## YOUR TASK
Everything from the line containing "Model this scene" through the line containing "random.seed(7)" must be written out exactly, and nothing more; leave any pictures out.

(Entries with scene source code)
— BEGIN —

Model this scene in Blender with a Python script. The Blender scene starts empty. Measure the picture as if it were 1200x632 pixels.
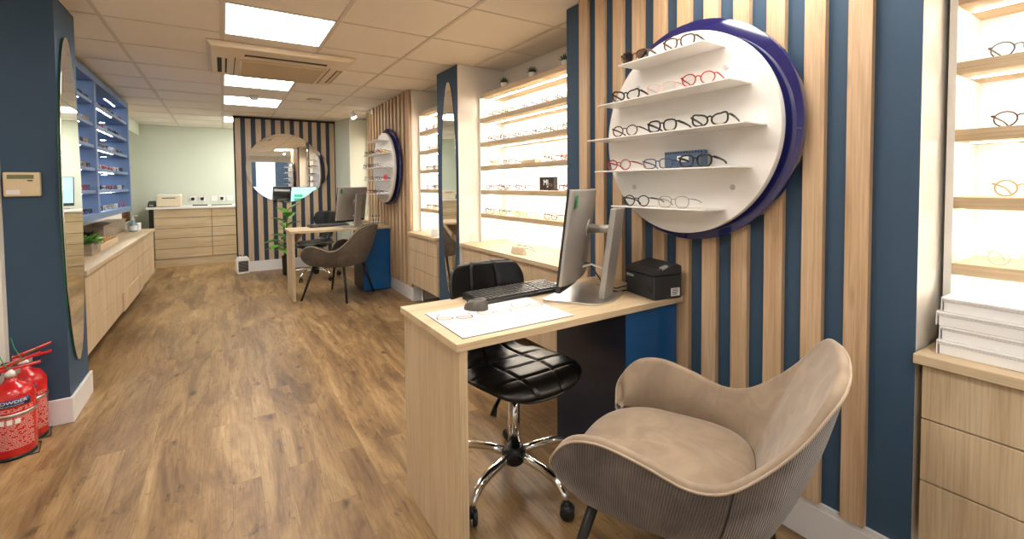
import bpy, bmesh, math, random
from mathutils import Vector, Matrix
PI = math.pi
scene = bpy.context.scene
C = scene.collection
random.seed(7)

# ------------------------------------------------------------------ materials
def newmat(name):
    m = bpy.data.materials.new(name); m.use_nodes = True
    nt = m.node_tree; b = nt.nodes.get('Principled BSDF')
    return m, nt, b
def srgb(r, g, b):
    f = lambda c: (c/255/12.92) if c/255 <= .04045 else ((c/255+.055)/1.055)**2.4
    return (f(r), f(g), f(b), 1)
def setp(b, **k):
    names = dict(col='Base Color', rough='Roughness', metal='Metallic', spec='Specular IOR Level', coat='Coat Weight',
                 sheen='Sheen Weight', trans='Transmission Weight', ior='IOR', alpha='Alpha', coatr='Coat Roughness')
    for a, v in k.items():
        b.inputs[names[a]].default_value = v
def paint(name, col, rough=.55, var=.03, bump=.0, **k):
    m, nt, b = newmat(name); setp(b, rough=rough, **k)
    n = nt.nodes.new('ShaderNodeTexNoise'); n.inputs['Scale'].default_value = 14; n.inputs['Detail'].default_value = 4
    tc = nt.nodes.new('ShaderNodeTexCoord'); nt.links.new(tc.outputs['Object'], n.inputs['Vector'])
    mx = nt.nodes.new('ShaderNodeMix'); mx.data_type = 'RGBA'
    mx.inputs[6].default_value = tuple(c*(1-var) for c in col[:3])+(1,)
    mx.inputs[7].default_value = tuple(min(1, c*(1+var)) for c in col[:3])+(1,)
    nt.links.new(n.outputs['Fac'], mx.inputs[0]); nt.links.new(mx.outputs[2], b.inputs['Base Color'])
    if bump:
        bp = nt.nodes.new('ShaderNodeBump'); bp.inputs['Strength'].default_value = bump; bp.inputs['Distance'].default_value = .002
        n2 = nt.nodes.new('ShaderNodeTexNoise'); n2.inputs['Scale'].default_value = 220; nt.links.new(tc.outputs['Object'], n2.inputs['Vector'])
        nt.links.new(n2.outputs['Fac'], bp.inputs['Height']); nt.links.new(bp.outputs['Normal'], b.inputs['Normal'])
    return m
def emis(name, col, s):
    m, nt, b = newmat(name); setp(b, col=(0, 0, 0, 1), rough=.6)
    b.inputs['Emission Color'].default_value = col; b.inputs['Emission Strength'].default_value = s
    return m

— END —
— BEGIN —

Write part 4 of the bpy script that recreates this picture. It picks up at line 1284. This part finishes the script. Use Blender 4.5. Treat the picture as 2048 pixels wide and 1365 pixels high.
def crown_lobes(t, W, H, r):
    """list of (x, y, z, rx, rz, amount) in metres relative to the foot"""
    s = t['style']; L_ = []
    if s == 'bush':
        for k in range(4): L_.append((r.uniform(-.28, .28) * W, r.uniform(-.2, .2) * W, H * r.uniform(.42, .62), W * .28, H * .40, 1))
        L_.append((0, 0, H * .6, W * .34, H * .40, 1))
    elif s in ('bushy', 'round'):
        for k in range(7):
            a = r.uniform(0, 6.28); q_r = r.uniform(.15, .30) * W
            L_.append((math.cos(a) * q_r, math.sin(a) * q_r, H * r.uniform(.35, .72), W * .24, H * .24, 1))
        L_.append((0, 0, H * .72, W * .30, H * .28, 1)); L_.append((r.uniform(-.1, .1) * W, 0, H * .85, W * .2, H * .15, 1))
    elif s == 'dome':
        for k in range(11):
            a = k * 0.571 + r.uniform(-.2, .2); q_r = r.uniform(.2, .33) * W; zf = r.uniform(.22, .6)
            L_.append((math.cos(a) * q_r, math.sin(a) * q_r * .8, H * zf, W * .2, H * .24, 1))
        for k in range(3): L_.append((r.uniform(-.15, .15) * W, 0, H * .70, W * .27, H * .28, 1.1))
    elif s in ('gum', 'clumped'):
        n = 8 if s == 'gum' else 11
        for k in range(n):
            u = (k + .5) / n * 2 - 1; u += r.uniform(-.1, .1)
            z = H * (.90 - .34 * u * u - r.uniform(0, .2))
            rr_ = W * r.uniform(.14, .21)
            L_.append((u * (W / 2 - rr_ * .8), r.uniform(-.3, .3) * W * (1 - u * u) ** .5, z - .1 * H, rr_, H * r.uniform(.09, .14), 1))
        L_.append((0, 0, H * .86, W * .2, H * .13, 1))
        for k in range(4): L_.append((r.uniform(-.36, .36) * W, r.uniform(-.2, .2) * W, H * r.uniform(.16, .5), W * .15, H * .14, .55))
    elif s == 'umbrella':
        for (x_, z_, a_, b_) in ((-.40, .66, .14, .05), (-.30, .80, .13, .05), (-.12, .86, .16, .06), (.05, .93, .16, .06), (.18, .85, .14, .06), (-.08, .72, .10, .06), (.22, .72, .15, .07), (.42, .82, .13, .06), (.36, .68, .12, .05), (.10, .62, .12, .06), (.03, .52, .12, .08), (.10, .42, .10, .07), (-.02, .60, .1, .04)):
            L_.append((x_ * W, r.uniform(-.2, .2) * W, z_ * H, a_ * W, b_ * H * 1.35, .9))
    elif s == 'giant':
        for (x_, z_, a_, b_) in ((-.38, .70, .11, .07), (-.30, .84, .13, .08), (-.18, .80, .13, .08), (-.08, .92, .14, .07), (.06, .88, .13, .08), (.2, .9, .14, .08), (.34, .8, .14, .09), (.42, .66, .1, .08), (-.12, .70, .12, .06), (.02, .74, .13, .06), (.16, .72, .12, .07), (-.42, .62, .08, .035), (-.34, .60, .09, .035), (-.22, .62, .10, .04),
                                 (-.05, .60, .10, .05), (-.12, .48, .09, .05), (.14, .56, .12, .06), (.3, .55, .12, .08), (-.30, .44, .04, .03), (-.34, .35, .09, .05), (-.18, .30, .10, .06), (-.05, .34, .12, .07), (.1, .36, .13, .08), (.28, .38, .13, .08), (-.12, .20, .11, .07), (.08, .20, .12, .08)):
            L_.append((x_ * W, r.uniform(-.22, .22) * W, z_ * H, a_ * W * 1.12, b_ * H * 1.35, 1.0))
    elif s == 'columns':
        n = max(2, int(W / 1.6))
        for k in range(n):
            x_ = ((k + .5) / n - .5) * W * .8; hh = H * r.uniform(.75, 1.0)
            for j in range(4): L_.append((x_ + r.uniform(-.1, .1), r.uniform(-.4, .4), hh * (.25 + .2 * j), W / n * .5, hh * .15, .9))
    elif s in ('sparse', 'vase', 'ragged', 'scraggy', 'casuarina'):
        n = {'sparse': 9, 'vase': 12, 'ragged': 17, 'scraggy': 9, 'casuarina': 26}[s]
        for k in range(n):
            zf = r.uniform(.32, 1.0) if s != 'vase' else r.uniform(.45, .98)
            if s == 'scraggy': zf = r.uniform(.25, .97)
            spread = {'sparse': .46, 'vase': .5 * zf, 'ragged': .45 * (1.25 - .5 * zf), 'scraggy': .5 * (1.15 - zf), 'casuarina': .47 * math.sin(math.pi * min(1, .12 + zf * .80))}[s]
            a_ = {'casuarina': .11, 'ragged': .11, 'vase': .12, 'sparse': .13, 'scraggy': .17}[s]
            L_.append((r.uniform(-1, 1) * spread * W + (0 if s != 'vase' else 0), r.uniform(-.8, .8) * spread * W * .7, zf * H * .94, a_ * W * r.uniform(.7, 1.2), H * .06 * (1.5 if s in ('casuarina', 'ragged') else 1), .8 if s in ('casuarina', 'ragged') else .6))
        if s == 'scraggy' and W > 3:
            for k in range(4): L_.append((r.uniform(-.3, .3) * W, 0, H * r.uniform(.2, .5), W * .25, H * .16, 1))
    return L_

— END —

## ANSWER BELOW
Model this scene in Blender with a Python script. The Blender scene starts empty. Measure the picture as if it were 1200x632 pixels.
import bpy, bmesh, math, random
from mathutils import Vector, Matrix
PI = math.pi
scene = bpy.context.scene
C = scene.collection
random.seed(7)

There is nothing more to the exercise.